Bidding was modest at the state’s annual Cook Inlet and Alaska Peninsula “areawide” lease sales May 7, with bids coming from independent companies and most of those in Cook Inlet from companies already established there.


A surprise, however, is that there were three bids on tracts near Port Moller on the Alaska Peninsula in southwest Alaska. The state Division of Oil and Gas routinely offers leases on state-owned lands on the peninsula when it makes the Cook Inlet acreage available.


Until this year, however, there have been no bids for Alaska Peninsula leases since 2007. Shell acquired several leases in 2007 but subsequently dropped them. This year two small independents, Auxullium Alaska Inc. and Novus Terra Ltd. offered bids on three parcels.


All three leases were near shore and southwest of Port Moller.


In the Cook Inlet sale, 152 state-owned oil and gas tracts were offered and 35 were sold for about $5.4 million in high bids, state Oil and Gas Division Director Bill Barron said. All bids were from independent companies. No major companies submitted bids.


Bids for 10,280 acres of leases sold on the Alaska Peninsula totaled $51,400, Barron said. Cook Inlet leases sold totaled 108,543 acres.


“Eight bidders participated in the Cook Inlet sale and the high bids of the sale, of $153 per acre came from Woodstone Resources for two tracts,” Barron said.


The state had set a minimum bid of $25 per acre.


Hilcorp Energy acquired 13 tracts in the sale with bids ranging from $30 to $40 per acre, while Apache Alaska Corp. won seven tracts with bids that ranged mostly from $26 to $50 per acre but with an $86-per-acre bid on one tract.


Hilcorp is the major oil and gas producer in the Inlet, having acquired Chevron Corp. and Marathon Oil Co. properties in 2012 and 2013. Apache is engaged in a multi-year exploration program.


Other companies participating included Cook Inlet Energy, a small producer on Cook Inlet’s west side, which acquired four tracts near its existing producing areas; NordAq Energy, which acquired four offshore tracts in North Cook Inlet, and Woodstone Resources, acquiring two offshore tracts also in North Cook Inlet.

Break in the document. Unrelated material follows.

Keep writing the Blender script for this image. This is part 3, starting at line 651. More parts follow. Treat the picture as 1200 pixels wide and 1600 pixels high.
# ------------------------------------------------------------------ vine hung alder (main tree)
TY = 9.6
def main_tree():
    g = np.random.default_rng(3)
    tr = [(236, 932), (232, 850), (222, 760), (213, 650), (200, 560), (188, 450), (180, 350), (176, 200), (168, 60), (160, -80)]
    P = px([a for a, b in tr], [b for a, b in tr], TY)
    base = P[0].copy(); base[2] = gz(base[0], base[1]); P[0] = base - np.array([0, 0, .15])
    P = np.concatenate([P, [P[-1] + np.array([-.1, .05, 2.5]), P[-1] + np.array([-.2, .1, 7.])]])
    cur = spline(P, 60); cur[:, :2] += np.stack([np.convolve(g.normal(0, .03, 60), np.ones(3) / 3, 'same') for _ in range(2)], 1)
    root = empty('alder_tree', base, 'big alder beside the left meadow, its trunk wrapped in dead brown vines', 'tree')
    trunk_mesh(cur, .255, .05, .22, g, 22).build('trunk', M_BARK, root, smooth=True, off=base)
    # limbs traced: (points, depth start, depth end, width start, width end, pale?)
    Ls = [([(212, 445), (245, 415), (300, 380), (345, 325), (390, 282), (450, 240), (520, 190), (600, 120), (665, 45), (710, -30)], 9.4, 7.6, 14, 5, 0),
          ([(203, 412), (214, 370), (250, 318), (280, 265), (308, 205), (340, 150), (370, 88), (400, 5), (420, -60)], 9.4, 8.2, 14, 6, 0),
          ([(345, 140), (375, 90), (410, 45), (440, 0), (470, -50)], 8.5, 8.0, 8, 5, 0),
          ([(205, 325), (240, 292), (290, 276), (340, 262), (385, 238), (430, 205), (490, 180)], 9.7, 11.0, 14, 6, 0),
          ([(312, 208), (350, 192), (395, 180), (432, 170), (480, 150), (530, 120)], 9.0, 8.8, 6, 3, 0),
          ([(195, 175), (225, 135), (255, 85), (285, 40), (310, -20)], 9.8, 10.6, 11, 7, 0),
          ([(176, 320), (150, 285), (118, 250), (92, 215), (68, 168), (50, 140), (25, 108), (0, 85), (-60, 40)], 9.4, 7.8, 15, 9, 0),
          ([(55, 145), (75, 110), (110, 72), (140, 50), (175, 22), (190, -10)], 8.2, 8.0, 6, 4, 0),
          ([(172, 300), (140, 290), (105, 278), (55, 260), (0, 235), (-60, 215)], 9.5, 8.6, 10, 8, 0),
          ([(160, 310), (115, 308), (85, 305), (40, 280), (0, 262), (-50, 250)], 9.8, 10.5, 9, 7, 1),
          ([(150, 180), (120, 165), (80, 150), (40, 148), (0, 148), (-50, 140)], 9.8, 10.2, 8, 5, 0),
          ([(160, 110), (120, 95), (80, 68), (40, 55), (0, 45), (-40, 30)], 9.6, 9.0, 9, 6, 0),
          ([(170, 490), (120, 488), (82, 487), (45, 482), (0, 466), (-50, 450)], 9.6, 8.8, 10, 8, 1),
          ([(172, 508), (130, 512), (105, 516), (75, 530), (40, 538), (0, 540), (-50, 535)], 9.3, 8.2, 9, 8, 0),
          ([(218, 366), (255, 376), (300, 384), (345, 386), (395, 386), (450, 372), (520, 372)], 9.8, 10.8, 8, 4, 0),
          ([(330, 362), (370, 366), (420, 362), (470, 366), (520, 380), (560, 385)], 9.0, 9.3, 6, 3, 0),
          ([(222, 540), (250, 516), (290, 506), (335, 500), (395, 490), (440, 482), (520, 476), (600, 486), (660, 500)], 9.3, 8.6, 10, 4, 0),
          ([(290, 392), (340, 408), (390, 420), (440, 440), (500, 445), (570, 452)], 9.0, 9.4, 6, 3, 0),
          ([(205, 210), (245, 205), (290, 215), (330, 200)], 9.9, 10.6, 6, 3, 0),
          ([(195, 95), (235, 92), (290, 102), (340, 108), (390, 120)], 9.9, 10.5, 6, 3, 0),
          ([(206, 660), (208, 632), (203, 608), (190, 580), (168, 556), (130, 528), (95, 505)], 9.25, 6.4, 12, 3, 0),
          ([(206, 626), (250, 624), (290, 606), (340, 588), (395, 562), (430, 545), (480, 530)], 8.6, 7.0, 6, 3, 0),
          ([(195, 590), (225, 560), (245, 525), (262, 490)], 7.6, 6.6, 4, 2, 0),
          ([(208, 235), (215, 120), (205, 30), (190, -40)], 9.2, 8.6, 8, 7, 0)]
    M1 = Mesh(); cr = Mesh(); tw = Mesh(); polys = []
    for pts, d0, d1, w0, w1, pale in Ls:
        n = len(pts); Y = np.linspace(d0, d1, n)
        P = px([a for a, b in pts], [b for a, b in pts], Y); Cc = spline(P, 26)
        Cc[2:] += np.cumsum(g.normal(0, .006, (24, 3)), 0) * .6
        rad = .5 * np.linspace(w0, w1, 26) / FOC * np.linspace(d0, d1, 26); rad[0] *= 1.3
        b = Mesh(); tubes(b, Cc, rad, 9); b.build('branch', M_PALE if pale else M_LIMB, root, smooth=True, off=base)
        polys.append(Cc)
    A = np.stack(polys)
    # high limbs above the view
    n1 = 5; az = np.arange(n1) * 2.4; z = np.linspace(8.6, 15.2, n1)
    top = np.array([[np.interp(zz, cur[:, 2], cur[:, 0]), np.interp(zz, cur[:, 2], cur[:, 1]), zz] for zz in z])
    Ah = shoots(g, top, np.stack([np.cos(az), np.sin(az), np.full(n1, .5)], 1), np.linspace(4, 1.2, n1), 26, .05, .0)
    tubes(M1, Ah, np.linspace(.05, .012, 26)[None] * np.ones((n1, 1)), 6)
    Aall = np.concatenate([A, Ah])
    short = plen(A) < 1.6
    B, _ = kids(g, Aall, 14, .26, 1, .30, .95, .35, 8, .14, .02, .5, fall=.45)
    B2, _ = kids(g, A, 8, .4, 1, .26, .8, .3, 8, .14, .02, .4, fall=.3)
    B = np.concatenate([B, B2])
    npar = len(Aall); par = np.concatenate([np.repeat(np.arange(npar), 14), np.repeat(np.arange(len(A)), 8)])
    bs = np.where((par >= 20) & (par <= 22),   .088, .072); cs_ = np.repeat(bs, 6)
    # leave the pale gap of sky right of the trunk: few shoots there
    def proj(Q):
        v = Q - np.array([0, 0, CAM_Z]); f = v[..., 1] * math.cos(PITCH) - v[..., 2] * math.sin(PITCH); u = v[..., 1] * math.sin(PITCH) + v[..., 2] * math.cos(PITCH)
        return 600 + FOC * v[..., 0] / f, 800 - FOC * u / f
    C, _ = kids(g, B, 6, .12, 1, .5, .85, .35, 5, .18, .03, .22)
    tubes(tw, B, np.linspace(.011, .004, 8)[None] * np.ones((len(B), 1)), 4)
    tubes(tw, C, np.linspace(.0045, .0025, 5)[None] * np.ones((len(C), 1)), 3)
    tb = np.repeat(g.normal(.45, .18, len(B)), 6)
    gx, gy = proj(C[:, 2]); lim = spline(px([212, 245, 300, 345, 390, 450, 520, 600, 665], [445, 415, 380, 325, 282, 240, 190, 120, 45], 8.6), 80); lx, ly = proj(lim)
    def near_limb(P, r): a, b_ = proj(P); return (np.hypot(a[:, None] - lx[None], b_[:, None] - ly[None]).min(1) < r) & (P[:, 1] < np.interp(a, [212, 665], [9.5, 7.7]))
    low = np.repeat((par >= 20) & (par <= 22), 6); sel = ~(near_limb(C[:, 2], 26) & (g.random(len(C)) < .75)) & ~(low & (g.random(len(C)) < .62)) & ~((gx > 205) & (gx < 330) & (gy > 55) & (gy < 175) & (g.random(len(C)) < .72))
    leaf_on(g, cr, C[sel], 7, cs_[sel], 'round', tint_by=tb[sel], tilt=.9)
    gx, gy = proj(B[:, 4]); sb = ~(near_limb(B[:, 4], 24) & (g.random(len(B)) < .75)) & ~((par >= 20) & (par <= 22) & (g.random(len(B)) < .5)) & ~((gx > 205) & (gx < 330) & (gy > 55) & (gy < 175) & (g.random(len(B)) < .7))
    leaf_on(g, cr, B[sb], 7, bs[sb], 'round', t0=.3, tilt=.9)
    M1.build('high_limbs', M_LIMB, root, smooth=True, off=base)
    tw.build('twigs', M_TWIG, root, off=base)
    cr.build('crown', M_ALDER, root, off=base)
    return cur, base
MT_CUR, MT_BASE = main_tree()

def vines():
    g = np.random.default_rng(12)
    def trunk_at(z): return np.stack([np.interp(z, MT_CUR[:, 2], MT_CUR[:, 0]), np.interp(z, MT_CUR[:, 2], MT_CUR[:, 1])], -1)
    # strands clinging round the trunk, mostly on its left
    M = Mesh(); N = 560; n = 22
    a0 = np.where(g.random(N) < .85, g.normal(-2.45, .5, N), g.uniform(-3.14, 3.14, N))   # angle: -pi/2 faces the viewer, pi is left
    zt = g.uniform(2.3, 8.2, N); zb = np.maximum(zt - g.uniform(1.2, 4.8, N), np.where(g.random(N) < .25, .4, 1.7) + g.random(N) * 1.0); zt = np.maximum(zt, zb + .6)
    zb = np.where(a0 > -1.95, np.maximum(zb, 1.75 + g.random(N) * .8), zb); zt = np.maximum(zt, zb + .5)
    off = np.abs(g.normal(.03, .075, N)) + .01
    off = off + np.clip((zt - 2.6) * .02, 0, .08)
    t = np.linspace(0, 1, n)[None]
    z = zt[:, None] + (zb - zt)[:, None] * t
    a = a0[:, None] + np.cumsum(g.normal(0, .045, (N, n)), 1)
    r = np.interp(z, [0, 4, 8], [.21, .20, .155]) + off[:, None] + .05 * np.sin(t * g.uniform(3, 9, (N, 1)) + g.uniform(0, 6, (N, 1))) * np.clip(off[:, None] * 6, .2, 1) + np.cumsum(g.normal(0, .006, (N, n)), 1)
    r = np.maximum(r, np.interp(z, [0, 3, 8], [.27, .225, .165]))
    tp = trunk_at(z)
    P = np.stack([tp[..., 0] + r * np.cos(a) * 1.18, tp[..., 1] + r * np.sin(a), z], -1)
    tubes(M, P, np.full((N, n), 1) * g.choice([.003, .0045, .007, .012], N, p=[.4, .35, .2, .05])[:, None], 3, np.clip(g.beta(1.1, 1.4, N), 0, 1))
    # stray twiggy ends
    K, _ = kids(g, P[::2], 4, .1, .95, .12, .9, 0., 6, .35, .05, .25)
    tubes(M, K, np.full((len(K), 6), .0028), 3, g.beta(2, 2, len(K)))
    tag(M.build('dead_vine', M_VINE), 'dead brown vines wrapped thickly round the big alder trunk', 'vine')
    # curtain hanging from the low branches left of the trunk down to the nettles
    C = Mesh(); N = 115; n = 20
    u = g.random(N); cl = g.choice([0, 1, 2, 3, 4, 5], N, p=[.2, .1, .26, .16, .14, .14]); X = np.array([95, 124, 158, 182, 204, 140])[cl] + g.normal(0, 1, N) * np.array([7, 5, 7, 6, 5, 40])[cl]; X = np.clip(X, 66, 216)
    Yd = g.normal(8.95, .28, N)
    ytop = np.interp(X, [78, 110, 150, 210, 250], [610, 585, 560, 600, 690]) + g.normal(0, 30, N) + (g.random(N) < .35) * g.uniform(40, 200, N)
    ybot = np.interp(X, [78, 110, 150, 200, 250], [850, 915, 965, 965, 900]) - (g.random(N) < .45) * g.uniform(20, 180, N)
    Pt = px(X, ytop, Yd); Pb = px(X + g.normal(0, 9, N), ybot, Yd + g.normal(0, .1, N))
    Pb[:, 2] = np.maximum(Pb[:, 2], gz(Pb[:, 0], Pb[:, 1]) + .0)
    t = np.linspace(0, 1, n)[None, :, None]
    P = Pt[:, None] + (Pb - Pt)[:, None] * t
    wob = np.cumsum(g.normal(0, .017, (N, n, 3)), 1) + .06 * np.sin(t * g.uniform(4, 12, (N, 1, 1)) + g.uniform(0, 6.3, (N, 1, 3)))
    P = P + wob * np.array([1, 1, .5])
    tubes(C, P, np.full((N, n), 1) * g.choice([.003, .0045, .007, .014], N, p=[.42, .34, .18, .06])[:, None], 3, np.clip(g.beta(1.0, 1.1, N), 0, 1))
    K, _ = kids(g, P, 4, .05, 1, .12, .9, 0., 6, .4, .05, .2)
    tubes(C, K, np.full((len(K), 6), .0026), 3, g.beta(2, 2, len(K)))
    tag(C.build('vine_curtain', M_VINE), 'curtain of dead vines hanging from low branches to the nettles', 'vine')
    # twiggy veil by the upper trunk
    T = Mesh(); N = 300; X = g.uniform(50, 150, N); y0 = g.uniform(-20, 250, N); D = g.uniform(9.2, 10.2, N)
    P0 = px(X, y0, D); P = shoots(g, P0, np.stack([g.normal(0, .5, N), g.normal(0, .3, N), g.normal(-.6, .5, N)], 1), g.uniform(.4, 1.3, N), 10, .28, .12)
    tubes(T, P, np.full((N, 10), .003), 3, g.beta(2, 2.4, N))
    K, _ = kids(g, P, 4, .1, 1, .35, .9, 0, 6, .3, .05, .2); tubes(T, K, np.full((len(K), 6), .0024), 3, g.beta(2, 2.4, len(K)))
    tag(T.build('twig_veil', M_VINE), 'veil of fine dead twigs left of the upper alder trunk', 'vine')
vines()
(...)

On most tracts there were single bids but a handful attracted two bidders and one brought three. Apache beat out Hilcorp in bids for two leases, with Hilcorp’s bids of $51.33 and $53.22 per acre topped by Apache’s offer of $86.33 per acre on one lease and $86.53 per acre on the second.


All of the leases were for 10-year terms with royalty rates set at 12.5 percent. The annual rents range from $1 per acre to $3 per acre in the peninsula sale to $10 per acre to $250 per acre on the Cook Inlet tracts, Barron said.


Cook Inlet has seen a redevelopment of industry activity and new production in recent years, and the state’s annual areawide sale, in which all unleased state land in the region is offered, is usually seen as a barometer of activity.


The results in this sale, while modest in terms of revenue to the state, demonstrate continued interest by the larger independents, such as Hilcorp and Apache, and the appearance of new firms interested in the Inlet, such as Woodstone Resources.